For software companies, WBSO typically covers activities like developing new algorithms, building novel architectures, creating prototypes, and solving technical challenges that go beyond routine development. The key criterion is technical novelty: you must be doing something that is new to your organization and involves overcoming technical uncertainty.

Which Activities Qualify?

Not all development work qualifies for WBSO. Routine maintenance, bug fixes for known issues, and standard configuration work are excluded. What does qualify includes developing new functionality that requires technical research, building systems with architectures that are new to your company, creating tools or libraries that solve problems in novel ways, and conducting experiments to determine feasibility of technical approaches.

The gray area is where most disputes arise. Refactoring a system to use a new architecture pattern could qualify if it involves genuine technical uncertainty. Adding a feature using well-established patterns typically does not. When in doubt, ask yourself: did we have to research and experiment to figure out how to do this, or did we already know the approach?

Documentation Requirements

This is where many companies fall short. WBSO requires you to maintain a project administration that includes a description of the R&D activities planned, records of hours spent on qualifying activities per employee, and documentation of the technical challenges encountered and solutions found. The hours must be logged contemporaneously -- reconstructing records after the fact is not acceptable.

Each time entry should clearly link to a WBSO project and describe the technical work performed. Entries like "development" or "coding" are insufficient. Auditors want to see what specific technical challenge you were working on, what approach you took, and what you learned. Think of your time entries as a technical diary that tells the story of your R&D journey.

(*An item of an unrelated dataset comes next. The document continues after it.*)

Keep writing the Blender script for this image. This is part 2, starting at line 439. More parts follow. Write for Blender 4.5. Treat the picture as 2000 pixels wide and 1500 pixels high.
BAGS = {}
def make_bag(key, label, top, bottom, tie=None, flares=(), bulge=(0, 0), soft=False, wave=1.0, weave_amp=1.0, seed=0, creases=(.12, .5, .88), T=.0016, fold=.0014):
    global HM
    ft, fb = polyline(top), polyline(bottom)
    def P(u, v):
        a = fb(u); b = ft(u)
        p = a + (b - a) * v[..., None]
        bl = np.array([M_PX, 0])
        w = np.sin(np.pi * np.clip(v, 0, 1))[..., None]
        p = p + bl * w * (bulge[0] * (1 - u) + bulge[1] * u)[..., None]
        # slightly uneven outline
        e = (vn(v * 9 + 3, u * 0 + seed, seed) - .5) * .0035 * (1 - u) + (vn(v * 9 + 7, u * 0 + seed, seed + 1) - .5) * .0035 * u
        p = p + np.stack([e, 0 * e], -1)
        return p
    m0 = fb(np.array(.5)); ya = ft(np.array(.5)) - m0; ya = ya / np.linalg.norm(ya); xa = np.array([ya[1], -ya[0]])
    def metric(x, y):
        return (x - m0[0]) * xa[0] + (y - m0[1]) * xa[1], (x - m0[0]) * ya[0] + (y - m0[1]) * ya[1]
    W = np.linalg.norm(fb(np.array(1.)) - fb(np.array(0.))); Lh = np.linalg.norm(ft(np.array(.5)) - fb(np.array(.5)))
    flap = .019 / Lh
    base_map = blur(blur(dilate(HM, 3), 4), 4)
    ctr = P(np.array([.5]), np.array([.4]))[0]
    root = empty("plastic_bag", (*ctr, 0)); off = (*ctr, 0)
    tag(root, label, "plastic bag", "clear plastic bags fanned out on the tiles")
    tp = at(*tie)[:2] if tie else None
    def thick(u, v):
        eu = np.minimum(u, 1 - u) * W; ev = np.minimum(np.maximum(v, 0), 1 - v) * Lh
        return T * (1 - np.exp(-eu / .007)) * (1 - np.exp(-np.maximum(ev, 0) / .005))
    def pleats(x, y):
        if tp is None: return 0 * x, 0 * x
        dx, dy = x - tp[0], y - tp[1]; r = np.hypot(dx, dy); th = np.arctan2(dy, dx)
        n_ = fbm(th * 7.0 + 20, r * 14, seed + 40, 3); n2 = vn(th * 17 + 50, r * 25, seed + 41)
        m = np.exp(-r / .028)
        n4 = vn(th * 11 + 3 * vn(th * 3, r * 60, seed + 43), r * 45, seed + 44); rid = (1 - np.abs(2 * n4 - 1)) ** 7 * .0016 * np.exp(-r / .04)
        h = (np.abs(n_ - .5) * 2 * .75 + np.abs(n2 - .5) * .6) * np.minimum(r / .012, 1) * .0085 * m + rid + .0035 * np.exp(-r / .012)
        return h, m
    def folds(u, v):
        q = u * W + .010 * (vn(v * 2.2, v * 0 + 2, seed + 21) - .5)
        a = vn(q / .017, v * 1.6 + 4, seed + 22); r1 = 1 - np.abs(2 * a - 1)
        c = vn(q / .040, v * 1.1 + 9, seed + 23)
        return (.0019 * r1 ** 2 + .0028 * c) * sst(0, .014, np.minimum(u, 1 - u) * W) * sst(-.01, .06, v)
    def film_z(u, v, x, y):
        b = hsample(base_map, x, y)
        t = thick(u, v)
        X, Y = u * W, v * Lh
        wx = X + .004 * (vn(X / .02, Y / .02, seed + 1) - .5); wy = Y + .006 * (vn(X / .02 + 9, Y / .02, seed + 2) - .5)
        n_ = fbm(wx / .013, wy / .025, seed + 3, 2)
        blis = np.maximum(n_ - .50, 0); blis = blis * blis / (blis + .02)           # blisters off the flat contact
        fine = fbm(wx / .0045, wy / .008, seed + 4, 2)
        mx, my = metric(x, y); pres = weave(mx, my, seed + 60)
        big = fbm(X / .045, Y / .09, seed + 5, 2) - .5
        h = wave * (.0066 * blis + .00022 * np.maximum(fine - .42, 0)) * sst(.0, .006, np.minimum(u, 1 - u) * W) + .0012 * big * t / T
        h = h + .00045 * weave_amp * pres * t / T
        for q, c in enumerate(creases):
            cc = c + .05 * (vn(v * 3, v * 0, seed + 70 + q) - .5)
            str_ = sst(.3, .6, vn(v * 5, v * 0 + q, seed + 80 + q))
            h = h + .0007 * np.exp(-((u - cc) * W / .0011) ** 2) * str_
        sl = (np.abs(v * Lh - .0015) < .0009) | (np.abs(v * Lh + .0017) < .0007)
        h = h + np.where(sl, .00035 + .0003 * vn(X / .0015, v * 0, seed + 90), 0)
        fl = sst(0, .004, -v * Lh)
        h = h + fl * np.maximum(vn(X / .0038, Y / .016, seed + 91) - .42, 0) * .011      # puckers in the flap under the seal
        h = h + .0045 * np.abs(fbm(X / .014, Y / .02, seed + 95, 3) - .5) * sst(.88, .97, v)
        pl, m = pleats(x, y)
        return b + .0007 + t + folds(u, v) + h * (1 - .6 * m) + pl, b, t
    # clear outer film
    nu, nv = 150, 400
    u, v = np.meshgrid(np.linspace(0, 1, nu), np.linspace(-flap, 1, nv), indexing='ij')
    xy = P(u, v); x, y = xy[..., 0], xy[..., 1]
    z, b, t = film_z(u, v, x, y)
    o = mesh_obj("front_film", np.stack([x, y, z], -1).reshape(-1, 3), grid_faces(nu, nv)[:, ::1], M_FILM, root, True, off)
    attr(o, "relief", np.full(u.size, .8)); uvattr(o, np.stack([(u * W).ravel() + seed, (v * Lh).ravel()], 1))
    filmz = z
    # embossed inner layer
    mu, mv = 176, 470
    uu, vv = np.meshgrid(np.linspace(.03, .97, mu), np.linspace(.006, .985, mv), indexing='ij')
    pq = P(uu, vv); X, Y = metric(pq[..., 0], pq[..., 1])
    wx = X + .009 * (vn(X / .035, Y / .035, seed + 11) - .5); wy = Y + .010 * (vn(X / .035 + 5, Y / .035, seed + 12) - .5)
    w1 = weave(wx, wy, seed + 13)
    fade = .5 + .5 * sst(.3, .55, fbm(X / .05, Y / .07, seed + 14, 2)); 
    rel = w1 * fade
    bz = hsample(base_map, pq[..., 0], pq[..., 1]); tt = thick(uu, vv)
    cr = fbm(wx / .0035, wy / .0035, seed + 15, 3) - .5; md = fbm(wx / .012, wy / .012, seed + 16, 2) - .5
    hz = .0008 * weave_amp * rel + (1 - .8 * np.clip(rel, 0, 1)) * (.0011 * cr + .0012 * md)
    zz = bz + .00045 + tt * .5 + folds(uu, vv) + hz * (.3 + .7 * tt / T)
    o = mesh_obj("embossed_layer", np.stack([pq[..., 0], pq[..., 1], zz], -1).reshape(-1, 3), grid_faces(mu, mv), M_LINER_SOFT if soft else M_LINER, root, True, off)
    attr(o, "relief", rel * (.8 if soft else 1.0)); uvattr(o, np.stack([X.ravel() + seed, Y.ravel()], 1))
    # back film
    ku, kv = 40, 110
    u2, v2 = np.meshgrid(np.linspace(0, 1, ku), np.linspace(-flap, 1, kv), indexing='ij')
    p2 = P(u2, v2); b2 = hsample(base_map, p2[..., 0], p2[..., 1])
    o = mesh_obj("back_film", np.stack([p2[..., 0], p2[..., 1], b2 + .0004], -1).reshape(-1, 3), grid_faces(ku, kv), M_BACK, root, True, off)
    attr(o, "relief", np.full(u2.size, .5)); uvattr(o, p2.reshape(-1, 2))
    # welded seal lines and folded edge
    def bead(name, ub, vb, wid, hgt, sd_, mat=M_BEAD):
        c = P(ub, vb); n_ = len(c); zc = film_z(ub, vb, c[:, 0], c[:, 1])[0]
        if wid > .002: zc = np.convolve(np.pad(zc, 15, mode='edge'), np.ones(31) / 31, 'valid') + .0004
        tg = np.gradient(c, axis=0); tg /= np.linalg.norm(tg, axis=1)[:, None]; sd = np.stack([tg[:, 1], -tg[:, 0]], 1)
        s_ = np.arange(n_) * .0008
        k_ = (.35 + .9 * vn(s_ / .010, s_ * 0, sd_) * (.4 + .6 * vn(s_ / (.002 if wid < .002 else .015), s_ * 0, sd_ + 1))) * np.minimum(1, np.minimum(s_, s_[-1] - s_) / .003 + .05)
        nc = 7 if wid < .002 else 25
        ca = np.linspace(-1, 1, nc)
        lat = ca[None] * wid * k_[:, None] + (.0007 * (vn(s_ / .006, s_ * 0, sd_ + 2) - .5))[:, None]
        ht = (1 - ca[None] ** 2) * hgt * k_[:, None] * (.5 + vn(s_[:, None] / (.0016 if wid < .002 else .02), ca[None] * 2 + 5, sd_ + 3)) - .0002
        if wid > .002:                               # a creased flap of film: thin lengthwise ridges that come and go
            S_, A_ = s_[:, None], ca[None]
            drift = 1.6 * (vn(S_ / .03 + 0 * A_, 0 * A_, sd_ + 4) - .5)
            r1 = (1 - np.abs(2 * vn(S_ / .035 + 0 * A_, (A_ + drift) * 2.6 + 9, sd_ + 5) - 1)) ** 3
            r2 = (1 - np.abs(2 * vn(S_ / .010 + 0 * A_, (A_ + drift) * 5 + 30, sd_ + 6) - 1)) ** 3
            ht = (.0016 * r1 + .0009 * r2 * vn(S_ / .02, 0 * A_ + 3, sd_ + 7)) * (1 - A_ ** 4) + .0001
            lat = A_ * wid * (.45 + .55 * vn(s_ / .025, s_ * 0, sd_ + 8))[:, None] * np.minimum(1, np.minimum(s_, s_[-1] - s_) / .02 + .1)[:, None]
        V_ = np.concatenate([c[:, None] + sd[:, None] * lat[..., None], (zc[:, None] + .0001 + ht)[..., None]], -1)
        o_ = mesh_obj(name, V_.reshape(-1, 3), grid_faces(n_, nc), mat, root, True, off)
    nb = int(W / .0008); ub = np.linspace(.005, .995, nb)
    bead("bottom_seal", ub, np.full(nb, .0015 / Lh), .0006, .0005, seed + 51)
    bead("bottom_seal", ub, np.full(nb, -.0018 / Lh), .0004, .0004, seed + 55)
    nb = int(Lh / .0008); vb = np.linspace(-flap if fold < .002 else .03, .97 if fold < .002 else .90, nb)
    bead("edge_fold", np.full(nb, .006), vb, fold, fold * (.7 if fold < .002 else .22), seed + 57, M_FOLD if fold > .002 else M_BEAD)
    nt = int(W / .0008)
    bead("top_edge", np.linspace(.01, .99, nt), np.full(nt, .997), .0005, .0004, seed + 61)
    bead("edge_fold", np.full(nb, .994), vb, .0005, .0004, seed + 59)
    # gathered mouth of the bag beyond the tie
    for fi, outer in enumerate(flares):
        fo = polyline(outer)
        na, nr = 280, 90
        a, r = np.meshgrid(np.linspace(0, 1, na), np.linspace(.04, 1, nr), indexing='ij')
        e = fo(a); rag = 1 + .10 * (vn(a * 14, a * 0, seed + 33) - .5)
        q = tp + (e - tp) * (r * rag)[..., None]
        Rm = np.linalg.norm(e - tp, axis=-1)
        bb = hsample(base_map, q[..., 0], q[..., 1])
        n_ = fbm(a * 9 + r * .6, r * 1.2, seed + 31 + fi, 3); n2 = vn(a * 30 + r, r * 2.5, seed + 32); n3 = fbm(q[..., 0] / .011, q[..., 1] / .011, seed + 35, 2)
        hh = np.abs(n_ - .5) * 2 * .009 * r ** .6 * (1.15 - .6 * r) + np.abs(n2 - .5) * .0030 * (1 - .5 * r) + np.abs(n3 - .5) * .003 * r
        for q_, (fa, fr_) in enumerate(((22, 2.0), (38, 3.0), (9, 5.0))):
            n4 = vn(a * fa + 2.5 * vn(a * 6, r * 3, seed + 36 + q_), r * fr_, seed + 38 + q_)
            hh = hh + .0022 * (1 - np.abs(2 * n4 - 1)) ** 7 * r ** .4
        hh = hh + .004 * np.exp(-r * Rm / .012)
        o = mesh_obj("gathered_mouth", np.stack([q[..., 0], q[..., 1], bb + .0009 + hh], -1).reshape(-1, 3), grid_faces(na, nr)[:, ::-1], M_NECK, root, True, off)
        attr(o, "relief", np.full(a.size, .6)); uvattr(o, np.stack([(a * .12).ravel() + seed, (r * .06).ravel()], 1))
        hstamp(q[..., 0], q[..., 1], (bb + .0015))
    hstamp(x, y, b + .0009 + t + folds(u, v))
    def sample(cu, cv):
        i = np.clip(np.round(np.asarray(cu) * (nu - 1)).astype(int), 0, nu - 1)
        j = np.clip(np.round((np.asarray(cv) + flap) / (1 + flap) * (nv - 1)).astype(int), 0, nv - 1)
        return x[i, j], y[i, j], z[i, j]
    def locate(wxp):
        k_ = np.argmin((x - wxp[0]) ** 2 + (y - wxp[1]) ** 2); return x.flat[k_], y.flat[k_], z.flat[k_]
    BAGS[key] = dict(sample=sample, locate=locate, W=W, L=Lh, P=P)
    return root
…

How Logged Helps with WBSO Compliance

Logged was originally built with WBSO compliance in mind. The platform enforces the documentation habits that auditors expect from day one. Projects can be tagged as R&D, time entries require meaningful descriptions, and the approval workflow creates the accountability trail that auditors look for.

The AI-generated reports are particularly valuable for WBSO. At the end of each month, Logged analyzes your team's time entries and generates structured project reports covering research activities, technical issues encountered, results achieved, and current progress. These reports align with what RVO expects to see during an audit, saving hours of manual report writing while improving consistency and completeness.

Tips for Developers

As a developer, you play a crucial role in your company's WBSO compliance. Log your hours daily -- do not wait until Friday to fill in the week. Write descriptions that explain the technical challenge, not just the task. Mention what you tried, what worked, and what did not. If you spent time researching an approach before implementing it, log that research time separately.

Think of WBSO documentation as a technical journal. Future you -- and your auditors -- will thank you for the detail. And remember, the effort you put into documentation directly translates into tax savings for your company, which often funds the continued investment in R&D that makes your work possible.